JPEG - 174 ko Colum McCann est un nouvelliste et romancier.
Après des études de journalisme au St Joseph’s College de Dublin, la seule formation en journalisme à l’époque en Irlande, il travaille comme rédacteur pour l’Evening Herald puis devient correspondant junior pour l’Evening Press de Dublin dans les années 1980. Il avait déjà fait ses premières armes en recevant le prix du jeune journaliste de l’année pour son travail sur le sort des femmes battues de Dublin.

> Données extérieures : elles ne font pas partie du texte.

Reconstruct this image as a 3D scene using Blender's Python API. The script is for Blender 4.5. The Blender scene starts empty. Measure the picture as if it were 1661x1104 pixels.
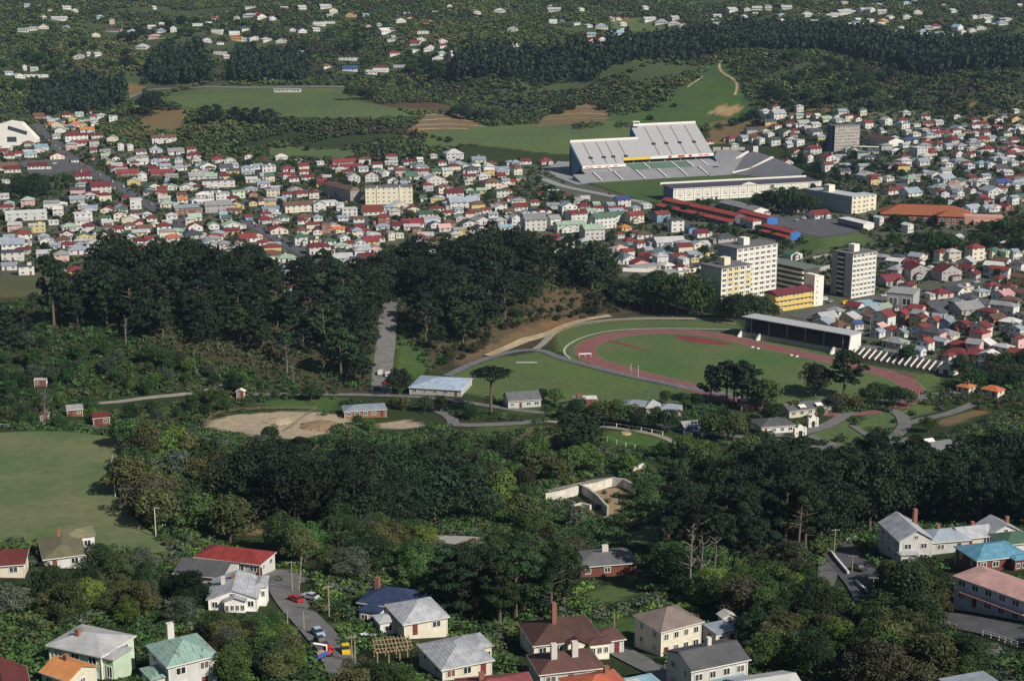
import bpy, bmesh, math, random
import numpy as np
from mathutils import Vector, Matrix
R = math.radians
rng = random.Random(7)
nrng = np.random.default_rng(7)
S = bpy.context.scene
COL = S.collection
# ---------------------------------------------------------------- camera
CAM_H = 180.0
FPX = 2500.0
PITCH = math.atan(602.0 / FPX)
cd = bpy.data.cameras.new('camera')
cam = bpy.data.objects.new('camera', cd)
COL.objects.link(cam)
cd.sensor_width = 36.0
cd.lens = 36.0 * FPX / 1661.0
cd.clip_start = 1.0
cd.clip_end = 9000.0
cam.location = (0, 0, CAM_H)
cam.rotation_euler = (math.pi / 2 - PITCH, 0, 0)
S.camera = cam
# ---------------------------------------------------------------- sky and sun
SUN_AZ = R(50)      # clockwise from behind the camera towards the right
SUN_EL = R(38)
sdir = Vector((math.sin(SUN_AZ) * math.cos(SUN_EL), -math.cos(SUN_AZ) * math.cos(SUN_EL), math.sin(SUN_EL)))
W = bpy.data.worlds.new('World')
S.world = W
W.use_nodes = True
nt = W.node_tree
for n in list(nt.nodes):
    nt.nodes.remove(n)
sky = nt.nodes.new('ShaderNodeTexSky')
sky.sky_type = 'NISHITA'
sky.sun_disc = False
sky.sun_elevation = SUN_EL
sky.sun_rotation = math.atan2(sdir.x, sdir.y)
sky.air_density = 1.0
sky.dust_density = 1.0
sky.ozone_density = 1.0
bg = nt.nodes.new('ShaderNodeBackground')
bg.inputs['Strength'].default_value = 0.055
wo = nt.nodes.new('ShaderNodeOutputWorld')
nt.links.new(sky.outputs[0], bg.inputs[0])
nt.links.new(bg.outputs[0], wo.inputs[0])
sl = bpy.data.lights.new('sun', 'SUN')
sun = bpy.data.objects.new('sun', sl)
COL.objects.link(sun)
sl.energy = 4.9
sl.angle = R(0.5)
sl.color = (1.0, 0.94, 0.85)
sun.rotation_euler = sdir.to_track_quat('Z', 'Y').to_euler()
sun.location = (300, -200, 600)
S.view_settings.view_transform = 'Standard'
S.view_settings.look = 'None'
S.view_settings.exposure = 0.0
S.view_settings.gamma = 1.0
HAZE = 0.00005
S.cycles.max_bounces = 5
S.cycles.diffuse_bounces = 2
S.cycles.glossy_bounces = 2
S.cycles.transmission_bounces = 2
S.cycles.transparent_max_bounces = 4
S.cycles.volume_bounces = 0
S.cycles.use_denoising = True
# ---------------------------------------------------------------- pixel <-> world (pixels of the 1661 x 1104 photograph)
CP, SP = math.cos(PITCH), math.sin(PITCH)
def ray(px, py):
    u = (px - 830.5) / FPX
    v = (py - 552.0) / FPX
    return np.array([u, CP - v * SP, -SP - v * CP])
def pz(px, py, z):
    d = ray(px, py)
    return d * ((z - CAM_H) / d[2]) + np.array([0, 0, CAM_H])
def proj(x, y, z):
    dz = z - CAM_H
    f = y * CP - dz * SP
    up = y * SP + dz * CP
    return 830.5 + FPX * x / f, 552.0 - FPX * up / f, f
# ---------------------------------------------------------------- custom properties
def tag(o, label=None, cat=None, group=None, kind=None):
    if label: o['label'] = label
    if cat: o['category'] = cat
    if group: o['group'] = group
    if kind: o['kind'] = kind
    return o
def empty(name, loc, rz=0.0, label=None, cat=None, group=None):
    o = bpy.data.objects.new(name, None)
    COL.objects.link(o)
    o.location = loc
    o.rotation_euler = (0, 0, rz)
    o.empty_display_size = 1.0
    return tag(o, label, cat, group)
def link(name, me, parent=None, loc=None, rz=0.0, scale=None):
    o = bpy.data.objects.new(name, me)
    COL.objects.link(o)
    if parent: o.parent = parent
    if loc is not None: o.location = loc
    if rz: o.rotation_euler = (0, 0, rz)
    if scale is not None: o.scale = scale
    return o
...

À l’âge de 21 ans, il décide de se rendre aux États-Unis. Il parcourt ainsi 20 000 kilomètres à travers l’Amérique, multipliant les petits boulots. Il décide ensuite de partir vivre au Japon, avant de revenir aux États-Unis, à New York, où il vit aujourd’hui.
Il est lauréat des prestigieux prix de littérature irlandaise Hennessy (1992) et Rooney (1994) pour ses nouvelles.
Il accède à la notoriété avec "Et que le vaste monde poursuive sa course folle" (Let The Great World Spin, 2009) - prix littéraire du Festival du cinéma américain de Deauville, élu meilleur livre de l’année par le magazine Lire et lauréat du prestigieux National Book Award 2009.
Il est également auteur d’une remarquable biographie romancée sur Rudolf Noureev, "Danseur" (Dancer, 2009). Il est aussi le maître d’œuvre d’Être un homme (Belfond, 2014), qui rassemble soixante-quinze textes d’auteurs majeurs de la scène internationale.
Il enseigne l’écriture créative au Hunter College de l’Université de la Ville de New York et à l’European Graduate School.
Ses ouvrages, traduits en 26 langues, ont été en partie publiés dans des revues.